* _Exercise brief_: Include in the output exactly the lines from the opening of the data through the line containing "tag(link('end_wall', bm, BACK_G), 'green", and nothing more.

============================================================

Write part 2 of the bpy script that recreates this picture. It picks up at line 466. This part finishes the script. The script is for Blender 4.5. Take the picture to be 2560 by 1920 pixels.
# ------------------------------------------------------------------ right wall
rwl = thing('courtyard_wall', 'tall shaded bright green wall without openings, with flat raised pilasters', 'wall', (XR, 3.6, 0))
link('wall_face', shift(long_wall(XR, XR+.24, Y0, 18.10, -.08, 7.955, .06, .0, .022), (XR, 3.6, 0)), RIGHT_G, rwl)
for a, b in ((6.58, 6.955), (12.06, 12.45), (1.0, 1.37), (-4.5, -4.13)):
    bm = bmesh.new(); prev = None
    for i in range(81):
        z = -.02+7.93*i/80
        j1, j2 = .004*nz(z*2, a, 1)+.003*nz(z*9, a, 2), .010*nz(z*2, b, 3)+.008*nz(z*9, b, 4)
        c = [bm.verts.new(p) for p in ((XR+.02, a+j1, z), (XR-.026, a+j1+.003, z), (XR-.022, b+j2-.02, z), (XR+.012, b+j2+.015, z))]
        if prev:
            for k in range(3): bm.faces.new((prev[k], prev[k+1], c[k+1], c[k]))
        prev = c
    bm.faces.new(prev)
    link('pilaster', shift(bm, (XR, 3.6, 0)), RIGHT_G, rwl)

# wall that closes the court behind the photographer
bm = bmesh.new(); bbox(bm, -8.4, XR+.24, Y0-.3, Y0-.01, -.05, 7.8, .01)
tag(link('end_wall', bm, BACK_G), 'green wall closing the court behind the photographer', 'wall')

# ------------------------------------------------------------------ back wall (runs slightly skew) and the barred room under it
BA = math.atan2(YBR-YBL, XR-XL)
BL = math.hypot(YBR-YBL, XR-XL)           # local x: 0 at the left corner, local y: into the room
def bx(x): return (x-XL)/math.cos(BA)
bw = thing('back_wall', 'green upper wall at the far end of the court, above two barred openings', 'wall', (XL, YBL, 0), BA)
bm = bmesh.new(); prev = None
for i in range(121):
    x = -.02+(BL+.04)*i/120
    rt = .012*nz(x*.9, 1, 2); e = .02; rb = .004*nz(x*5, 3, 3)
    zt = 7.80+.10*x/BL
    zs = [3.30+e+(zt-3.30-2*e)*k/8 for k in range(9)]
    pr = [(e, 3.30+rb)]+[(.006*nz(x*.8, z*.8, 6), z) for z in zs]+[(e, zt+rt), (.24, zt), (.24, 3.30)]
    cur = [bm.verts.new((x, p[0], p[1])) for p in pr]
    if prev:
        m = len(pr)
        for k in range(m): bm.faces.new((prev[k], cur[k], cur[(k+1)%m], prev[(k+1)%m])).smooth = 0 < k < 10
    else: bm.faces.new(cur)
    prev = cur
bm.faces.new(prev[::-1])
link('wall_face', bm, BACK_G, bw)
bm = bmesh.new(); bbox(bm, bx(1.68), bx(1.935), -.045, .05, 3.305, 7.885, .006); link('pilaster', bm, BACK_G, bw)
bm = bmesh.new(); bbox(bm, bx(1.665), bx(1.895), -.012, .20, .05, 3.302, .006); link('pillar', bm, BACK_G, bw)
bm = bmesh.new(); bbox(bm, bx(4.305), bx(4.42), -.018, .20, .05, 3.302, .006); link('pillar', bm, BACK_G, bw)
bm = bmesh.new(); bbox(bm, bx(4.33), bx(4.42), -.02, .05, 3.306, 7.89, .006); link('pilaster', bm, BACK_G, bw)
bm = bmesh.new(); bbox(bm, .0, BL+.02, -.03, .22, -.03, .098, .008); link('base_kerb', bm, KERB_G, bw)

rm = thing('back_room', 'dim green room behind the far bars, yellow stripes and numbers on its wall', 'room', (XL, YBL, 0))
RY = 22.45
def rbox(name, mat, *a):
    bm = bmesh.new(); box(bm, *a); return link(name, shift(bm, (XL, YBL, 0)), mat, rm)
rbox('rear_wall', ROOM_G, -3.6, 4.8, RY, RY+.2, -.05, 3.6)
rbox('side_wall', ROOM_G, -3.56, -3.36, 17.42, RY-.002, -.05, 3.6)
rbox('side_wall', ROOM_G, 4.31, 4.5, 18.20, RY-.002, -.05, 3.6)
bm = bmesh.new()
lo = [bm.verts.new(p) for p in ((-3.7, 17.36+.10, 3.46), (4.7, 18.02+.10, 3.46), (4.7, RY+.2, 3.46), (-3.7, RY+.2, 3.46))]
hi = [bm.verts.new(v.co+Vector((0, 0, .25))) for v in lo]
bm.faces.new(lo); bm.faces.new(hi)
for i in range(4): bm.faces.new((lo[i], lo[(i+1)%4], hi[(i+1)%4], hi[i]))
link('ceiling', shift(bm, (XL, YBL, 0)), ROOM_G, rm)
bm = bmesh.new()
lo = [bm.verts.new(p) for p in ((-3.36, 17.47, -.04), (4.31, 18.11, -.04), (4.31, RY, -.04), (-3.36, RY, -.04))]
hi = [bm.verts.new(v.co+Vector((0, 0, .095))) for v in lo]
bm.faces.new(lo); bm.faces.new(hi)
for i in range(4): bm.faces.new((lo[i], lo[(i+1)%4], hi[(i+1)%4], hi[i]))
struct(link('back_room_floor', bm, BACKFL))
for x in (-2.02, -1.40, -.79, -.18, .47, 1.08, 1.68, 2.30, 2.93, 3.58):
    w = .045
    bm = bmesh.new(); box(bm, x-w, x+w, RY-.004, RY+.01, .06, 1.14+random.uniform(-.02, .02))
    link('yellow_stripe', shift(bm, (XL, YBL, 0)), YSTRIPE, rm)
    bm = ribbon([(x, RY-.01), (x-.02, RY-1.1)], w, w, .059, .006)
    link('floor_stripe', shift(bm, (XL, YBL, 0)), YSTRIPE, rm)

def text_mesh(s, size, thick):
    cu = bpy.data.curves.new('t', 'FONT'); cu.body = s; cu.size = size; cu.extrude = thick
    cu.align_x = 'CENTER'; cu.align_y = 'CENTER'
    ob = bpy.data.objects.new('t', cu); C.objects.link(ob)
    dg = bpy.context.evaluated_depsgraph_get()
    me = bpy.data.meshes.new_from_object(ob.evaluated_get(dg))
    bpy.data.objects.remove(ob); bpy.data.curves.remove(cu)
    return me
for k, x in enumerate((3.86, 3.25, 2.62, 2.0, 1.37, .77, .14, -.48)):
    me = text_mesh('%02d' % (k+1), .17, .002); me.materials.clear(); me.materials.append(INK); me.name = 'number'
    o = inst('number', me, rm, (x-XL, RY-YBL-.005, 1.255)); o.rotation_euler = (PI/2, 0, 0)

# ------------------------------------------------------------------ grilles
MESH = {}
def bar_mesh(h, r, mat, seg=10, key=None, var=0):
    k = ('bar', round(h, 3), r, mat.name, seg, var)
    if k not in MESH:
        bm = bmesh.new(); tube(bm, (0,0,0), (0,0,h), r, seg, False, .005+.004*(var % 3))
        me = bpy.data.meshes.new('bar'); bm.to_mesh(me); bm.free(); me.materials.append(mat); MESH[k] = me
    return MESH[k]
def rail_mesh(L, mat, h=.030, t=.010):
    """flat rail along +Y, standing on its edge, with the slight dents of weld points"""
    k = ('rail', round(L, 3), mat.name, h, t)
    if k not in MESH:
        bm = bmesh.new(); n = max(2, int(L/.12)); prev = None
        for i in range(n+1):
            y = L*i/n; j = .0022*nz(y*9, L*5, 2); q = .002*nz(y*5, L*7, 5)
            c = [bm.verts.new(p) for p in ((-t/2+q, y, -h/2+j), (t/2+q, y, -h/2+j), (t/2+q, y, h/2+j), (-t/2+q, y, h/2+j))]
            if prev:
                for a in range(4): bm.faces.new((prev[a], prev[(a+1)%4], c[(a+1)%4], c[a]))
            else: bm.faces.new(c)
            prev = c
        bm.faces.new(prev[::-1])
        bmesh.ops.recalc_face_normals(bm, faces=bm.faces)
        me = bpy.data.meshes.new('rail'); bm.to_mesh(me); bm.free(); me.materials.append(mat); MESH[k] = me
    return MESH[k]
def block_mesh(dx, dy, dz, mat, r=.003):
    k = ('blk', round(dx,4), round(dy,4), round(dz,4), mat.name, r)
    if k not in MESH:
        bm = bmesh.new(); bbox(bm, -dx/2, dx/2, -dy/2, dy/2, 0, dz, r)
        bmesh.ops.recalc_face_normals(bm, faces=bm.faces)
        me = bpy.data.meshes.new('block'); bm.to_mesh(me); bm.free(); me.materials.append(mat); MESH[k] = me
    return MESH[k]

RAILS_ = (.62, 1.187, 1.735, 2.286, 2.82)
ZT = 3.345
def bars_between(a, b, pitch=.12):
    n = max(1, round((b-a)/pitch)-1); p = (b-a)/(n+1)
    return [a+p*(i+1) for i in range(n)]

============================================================

* _Exercise response_:
Write part 2 of the bpy script that recreates this picture. It picks up at line 466. This part finishes the script. The script is for Blender 4.5. Take the picture to be 2560 by 1920 pixels.
# ------------------------------------------------------------------ right wall
rwl = thing('courtyard_wall', 'tall shaded bright green wall without openings, with flat raised pilasters', 'wall', (XR, 3.6, 0))
link('wall_face', shift(long_wall(XR, XR+.24, Y0, 18.10, -.08, 7.955, .06, .0, .022), (XR, 3.6, 0)), RIGHT_G, rwl)
for a, b in ((6.58, 6.955), (12.06, 12.45), (1.0, 1.37), (-4.5, -4.13)):
    bm = bmesh.new(); prev = None
    for i in range(81):
        z = -.02+7.93*i/80
        j1, j2 = .004*nz(z*2, a, 1)+.003*nz(z*9, a, 2), .010*nz(z*2, b, 3)+.008*nz(z*9, b, 4)
        c = [bm.verts.new(p) for p in ((XR+.02, a+j1, z), (XR-.026, a+j1+.003, z), (XR-.022, b+j2-.02, z), (XR+.012, b+j2+.015, z))]
        if prev:
            for k in range(3): bm.faces.new((prev[k], prev[k+1], c[k+1], c[k]))
        prev = c
    bm.faces.new(prev)
    link('pilaster', shift(bm, (XR, 3.6, 0)), RIGHT_G, rwl)

# wall that closes the court behind the photographer
bm = bmesh.new(); bbox(bm, -8.4, XR+.24, Y0-.3, Y0-.01, -.05, 7.8, .01)
tag(link('end_wall', bm, BACK_G), 'green wall closing the court behind the photographer', 'wall')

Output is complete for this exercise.